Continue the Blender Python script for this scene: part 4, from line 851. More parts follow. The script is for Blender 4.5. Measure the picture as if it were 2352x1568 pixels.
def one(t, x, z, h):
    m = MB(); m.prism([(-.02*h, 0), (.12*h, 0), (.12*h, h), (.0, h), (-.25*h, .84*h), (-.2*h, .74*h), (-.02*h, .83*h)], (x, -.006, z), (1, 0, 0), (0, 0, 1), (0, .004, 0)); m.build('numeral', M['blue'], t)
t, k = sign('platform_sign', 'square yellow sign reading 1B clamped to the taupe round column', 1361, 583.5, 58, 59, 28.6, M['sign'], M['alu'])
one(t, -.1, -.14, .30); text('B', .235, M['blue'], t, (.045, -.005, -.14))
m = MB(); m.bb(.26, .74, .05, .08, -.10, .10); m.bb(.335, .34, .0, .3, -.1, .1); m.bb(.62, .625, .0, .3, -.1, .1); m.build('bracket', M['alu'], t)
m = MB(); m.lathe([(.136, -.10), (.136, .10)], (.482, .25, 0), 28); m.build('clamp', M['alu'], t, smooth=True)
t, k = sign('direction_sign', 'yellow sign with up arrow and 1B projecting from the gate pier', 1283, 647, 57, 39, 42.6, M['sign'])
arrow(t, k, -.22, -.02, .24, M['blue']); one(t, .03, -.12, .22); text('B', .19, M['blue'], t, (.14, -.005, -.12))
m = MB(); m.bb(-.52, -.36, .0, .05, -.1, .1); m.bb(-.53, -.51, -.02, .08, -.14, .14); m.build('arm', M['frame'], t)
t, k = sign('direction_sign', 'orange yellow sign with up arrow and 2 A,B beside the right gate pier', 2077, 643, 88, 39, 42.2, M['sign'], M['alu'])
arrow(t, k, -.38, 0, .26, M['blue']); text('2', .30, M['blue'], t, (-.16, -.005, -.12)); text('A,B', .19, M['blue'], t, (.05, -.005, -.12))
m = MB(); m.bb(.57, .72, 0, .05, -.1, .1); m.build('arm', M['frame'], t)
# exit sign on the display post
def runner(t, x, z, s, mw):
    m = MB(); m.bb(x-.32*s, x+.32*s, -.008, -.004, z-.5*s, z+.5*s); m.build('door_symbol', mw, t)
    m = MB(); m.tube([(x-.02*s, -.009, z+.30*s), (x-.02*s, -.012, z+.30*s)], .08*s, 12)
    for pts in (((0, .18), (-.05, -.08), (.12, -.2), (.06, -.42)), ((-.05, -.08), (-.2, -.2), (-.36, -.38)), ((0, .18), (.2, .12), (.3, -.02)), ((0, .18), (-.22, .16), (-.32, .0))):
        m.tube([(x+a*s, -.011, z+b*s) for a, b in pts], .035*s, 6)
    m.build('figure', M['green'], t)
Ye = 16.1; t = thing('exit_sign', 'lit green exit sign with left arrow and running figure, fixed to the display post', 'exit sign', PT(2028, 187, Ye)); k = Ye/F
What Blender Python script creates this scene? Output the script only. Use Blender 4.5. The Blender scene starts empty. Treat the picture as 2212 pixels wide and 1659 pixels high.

* * * * * * * * *

▶ **Objective**
Reproduce the records word for word.

▶ **Result**
Continue the Blender Python script for this scene: part 4, from line 851. More parts follow. The script is for Blender 4.5. Measure the picture as if it were 2352x1568 pixels.
def one(t, x, z, h):
    m = MB(); m.prism([(-.02*h, 0), (.12*h, 0), (.12*h, h), (.0, h), (-.25*h, .84*h), (-.2*h, .74*h), (-.02*h, .83*h)], (x, -.006, z), (1, 0, 0), (0, 0, 1), (0, .004, 0)); m.build('numeral', M['blue'], t)
t, k = sign('platform_sign', 'square yellow sign reading 1B clamped to the taupe round column', 1361, 583.5, 58, 59, 28.6, M['sign'], M['alu'])
one(t, -.1, -.14, .30); text('B', .235, M['blue'], t, (.045, -.005, -.14))
m = MB(); m.bb(.26, .74, .05, .08, -.10, .10); m.bb(.335, .34, .0, .3, -.1, .1); m.bb(.62, .625, .0, .3, -.1, .1); m.build('bracket', M['alu'], t)
m = MB(); m.lathe([(.136, -.10), (.136, .10)], (.482, .25, 0), 28); m.build('clamp', M['alu'], t, smooth=True)
t, k = sign('direction_sign', 'yellow sign with up arrow and 1B projecting from the gate pier', 1283, 647, 57, 39, 42.6, M['sign'])
arrow(t, k, -.22, -.02, .24, M['blue']); one(t, .03, -.12, .22); text('B', .19, M['blue'], t, (.14, -.005, -.12))
m = MB(); m.bb(-.52, -.36, .0, .05, -.1, .1); m.bb(-.53, -.51, -.02, .08, -.14, .14); m.build('arm', M['frame'], t)
t, k = sign('direction_sign', 'orange yellow sign with up arrow and 2 A,B beside the right gate pier', 2077, 643, 88, 39, 42.2, M['sign'], M['alu'])
arrow(t, k, -.38, 0, .26, M['blue']); text('2', .30, M['blue'], t, (-.16, -.005, -.12)); text('A,B', .19, M['blue'], t, (.05, -.005, -.12))
m = MB(); m.bb(.57, .72, 0, .05, -.1, .1); m.build('arm', M['frame'], t)
# exit sign on the display post
def runner(t, x, z, s, mw):
    m = MB(); m.bb(x-.32*s, x+.32*s, -.008, -.004, z-.5*s, z+.5*s); m.build('door_symbol', mw, t)
    m = MB(); m.tube([(x-.02*s, -.009, z+.30*s), (x-.02*s, -.012, z+.30*s)], .08*s, 12)
    for pts in (((0, .18), (-.05, -.08), (.12, -.2), (.06, -.42)), ((-.05, -.08), (-.2, -.2), (-.36, -.38)), ((0, .18), (.2, .12), (.3, -.02)), ((0, .18), (-.22, .16), (-.32, .0))):
        m.tube([(x+a*s, -.011, z+b*s) for a, b in pts], .035*s, 6)
    m.build('figure', M['green'], t)
Ye = 16.1; t = thing('exit_sign', 'lit green exit sign with left arrow and running figure, fixed to the display post', 'exit sign', PT(2028, 187, Ye)); k = Ye/F
What Blender Python script creates this scene? Output the script only. Use Blender 4.5. The Blender scene starts empty. Treat the picture as 2212 pixels wide and 1659 pixels high.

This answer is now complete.